At least they have been spared the ordeal of the past week. Other parents have had their hopes raised that they might at last be able to give a funeral to their children and, so far at least, have had those modest dreams dashed.
For the moment our attention is focused on the suffering of the families as their grim wait continues. Later, there will be fallout from this gruesome fiasco that will be as damaging to the republican movement as any of the "mistakes" of recent years. From the moment the IRA indicated it was willing to return some of the bodies of those who have disappeared over the years, some of its critics dismissed the pledge as a propaganda stunt, designed to help Sinn Fein. But many, in both political communities in Northern Ireland, welcomed last weekend's developments as a genuine move toward reconciliation.
At the very least the discovery of the bodies would bring solace after many years to those who had grieved. At another level, there was also the hope that this act of restorative justice might be a potent signal from the IRA that the time had come to admit the war is over.
Now, the gesture seems to have gone horribly wrong. Instead of dignified funerals, there are ghastly shots of families standing in the rain as the gardai continue to search for bodies. Why did nobody in the republican movement foresee that this might happen? The likelihood is that these makeshift graves were dug furtively and late at night to ensure those involved were not seen. The IRA has tried to explain the difficulties caused by the passage of time, change of personnel and other circumstances.
Very many people will find it difficult to forgive or forget the pain which has now been heaped on families who have already suffered for so many years. They are beginning to question whether the IRA was ever sincere about returning the bodies and, if so, why the organisation did not ensure its information was accurate and adequate before raising so many hopes.
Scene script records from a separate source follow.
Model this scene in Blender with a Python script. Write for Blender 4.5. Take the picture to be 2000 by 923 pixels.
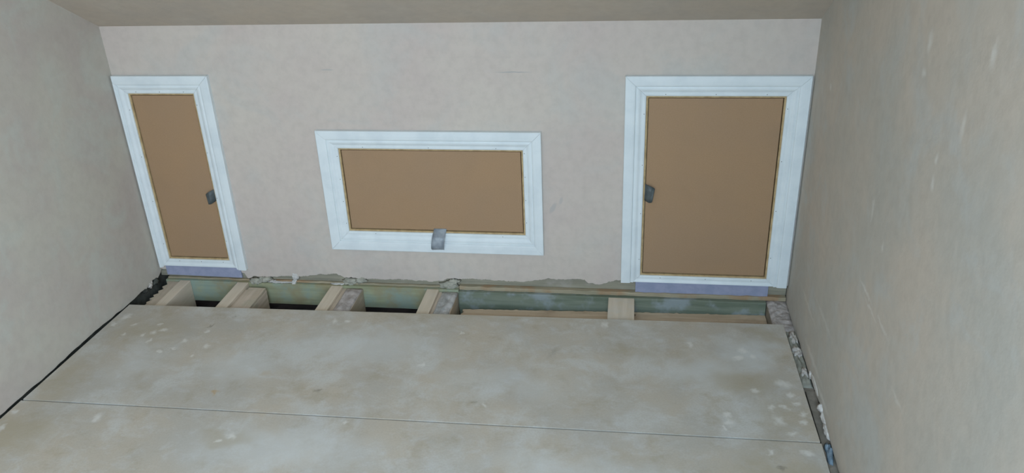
import bpy, bmesh, math, random
from mathutils import Vector, Matrix, noise

for o in list(bpy.data.objects):
    bpy.data.objects.remove(o)
scene = bpy.context.scene
COL = scene.collection
random.seed(7)

# ------------------------------------------------------------------ camera
CAM = Vector((0.4315, -2.7038, 1.5449))
PITCH, YAW, ROLL, FPX = 0.4537, -0.1568, 0.0425, 1582.7
fwd = Vector((math.sin(YAW) * math.cos(PITCH), math.cos(YAW) * math.cos(PITCH), -math.sin(PITCH)))
rgt = Vector((math.cos(YAW), -math.sin(YAW), 0))
dwn = fwd.cross(rgt)
cx = math.cos(ROLL) * rgt + math.sin(ROLL) * dwn
cd = -math.sin(ROLL) * rgt + math.cos(ROLL) * dwn
cam = bpy.data.cameras.new('camera')
cam.sensor_width = 36.0
cam.lens = FPX / 2000 * 36
cam.clip_start = 0.02
camo = bpy.data.objects.new('camera', cam)
COL.objects.link(camo)
mw = Matrix((cx, -cd, -fwd)).transposed().to_4x4()
mw.translation = CAM
camo.matrix_world = mw
scene.camera = camo

# ------------------------------------------------------------------ world, window daylight, exposure
world = bpy.data.worlds.new('overcast')
scene.world = world
world.use_nodes = True
world.node_tree.nodes['Background'].inputs[0].default_value = (0.80, 0.88, 1.0, 1)
world.node_tree.nodes['Background'].inputs[1].default_value = 0.05

ROOM_BACK = -5.0           # far end of the loft behind the camera
HC = 1.0041                # height of the low wall
SLOPE = 0.60               # rise of the sloping ceiling
RIDGE = -2.5
def roof(y):
    return HC - SLOPE * y if y > RIDGE else HC - SLOPE * (2 * RIDGE - y)
WIN_X0, WIN_X1, WIN_Y0, WIN_Y1 = -0.35, 0.85, -4.35, -3.15   # roof window in the opposite slope

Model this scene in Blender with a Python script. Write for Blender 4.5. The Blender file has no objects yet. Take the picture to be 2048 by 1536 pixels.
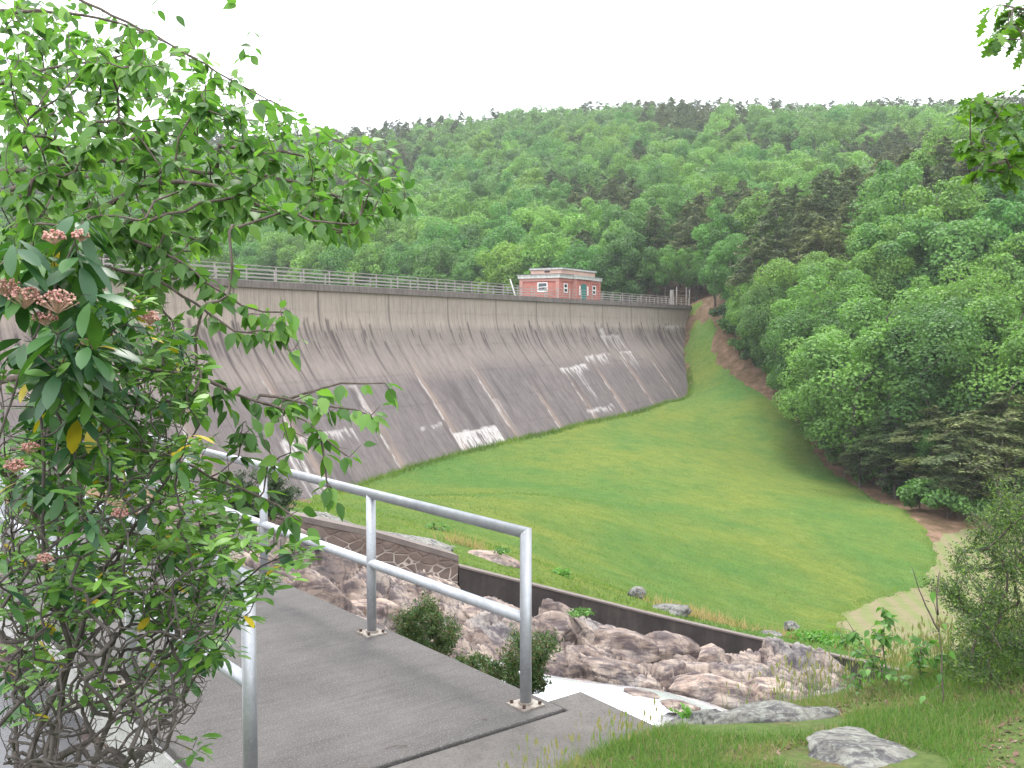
import bpy, math, random
import numpy as np
from math import radians as R
C = bpy.context.scene.collection
rng = np.random.default_rng(7)
random.seed(7)

# ------------------------------------------------------------------ camera, sky, sun, exposure
F = 2000.0; PITCH = math.atan(110/2000)
cam = bpy.data.cameras.new('camera'); camo = bpy.data.objects.new('camera', cam); C.objects.link(camo)
cam.sensor_width = 36; cam.lens = F/2048*36; cam.clip_start = .05; cam.clip_end = 5000
camo.location = (0, 0, 0); camo.rotation_euler = (R(90)-PITCH, 0, 0)
bpy.context.scene.camera = camo
W = bpy.data.worlds.new('World'); bpy.context.scene.world = W; W.use_nodes = True
wn = W.node_tree; bg = wn.nodes['Background']
sky = wn.nodes.new('ShaderNodeTexSky'); sky.sky_type = 'NISHITA'; sky.sun_disc = False
sky.sun_elevation = R(58); sky.sun_rotation = R(200); sky.dust_density = 6; sky.air_density = 1.2; sky.ozone_density = .5
bw = wn.nodes.new('ShaderNodeRGBToBW'); wn.links.new(sky.outputs[0], bw.inputs[0])
mixw = wn.nodes.new('ShaderNodeMix'); mixw.data_type = 'RGBA'; mixw.inputs[0].default_value = .93
wn.links.new(sky.outputs[0], mixw.inputs[6]); wn.links.new(bw.outputs[0], mixw.inputs[7])
# overcast veil: lifts the clear sky towards an even bright cloud layer
addw = wn.nodes.new('ShaderNodeMix'); addw.data_type = 'RGBA'; addw.inputs[0].default_value = .6
wn.links.new(mixw.outputs[2], addw.inputs[6]); addw.inputs[7].default_value = (8.6, 9.0, 9.6, 1)
wn.links.new(addw.outputs[2], bg.inputs[0]); bg.inputs[1].default_value = .14
sun = bpy.data.lights.new('sun', 'SUN'); sun.energy = 1.3; sun.angle = R(14); sun.color = (1, .965, .9)
suno = bpy.data.objects.new('sun', sun); C.objects.link(suno)
suno.rotation_euler = (R(32), 0, R(200-180+160))
vs = bpy.context.scene.view_settings
vs.view_transform = 'Standard'; vs.look = 'None'; vs.gamma = 1; vs.exposure = 1.6; vs.use_curve_mapping = False
cy = bpy.context.scene.cycles
cy.use_denoising = True; cy.max_bounces = 6; cy.diffuse_bounces = 3; cy.glossy_bounces = 2
cy.transmission_bounces = 4; cy.transparent_max_bounces = 4; cy.volume_bounces = 0
cy.caustics_reflective = False; cy.caustics_refractive = False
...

Sinn Fein recognises the political damage which has been done. Gerry Adams has been on TV almost constantly trying to explain it away. The most immediate effect will be on the party's hopes for the European elections. Sinn Fein has been making a serious push in Northern Ireland to get Mitchel McLaughlin elected, urging SDLP voters to give him their transfers from John Hume. Failing this, the party calculated, a hefty increase in the Sinn Fein vote would be interpreted as support for its stance on decommissioning.
Now these hopes are sliding away in the drifting sand dunes of Carlingford Lough, where Jean McConville's children maintain their lonely vigil. It is hard to see moderate nationalist voters supporting Sinn Fein while such scenes continue to dominate the news.
Bertie Ahern understands the destructive implications for the broader peace process. The events of recent days have brought back memories of some of the cruellest episodes of the Troubles and reminded people that many of those who were around in those days are now high in the leadership of Sinn Fein. Its supporters will argue that the republican movement's decision to abandon violence and to sign up to the Belfast Agreement is part of the long process of putting those days behind us for ever.
But it's painfully clear in the editorial columns of newspapers on both sides of the Irish Sea and in the comments of members of the public that a link is being made between the debacle over the bodies of the disappeared and the decommissioning of arms. If the IRA cannot deliver on a voluntary pledge to return the bodies of its victims, the question goes, how can they be trusted ever to hand over arms.
That may not be entirely fair. There is every reason to suppose the IRA embarked on this project in good faith and wanted it to be a success. But the grief of the families has re-awakened public suspicions of the entire republican movement as callous and untrustworthy. That is a political reality with which Gerry Adams and others will have to deal when political talks resume on the formation of an executive.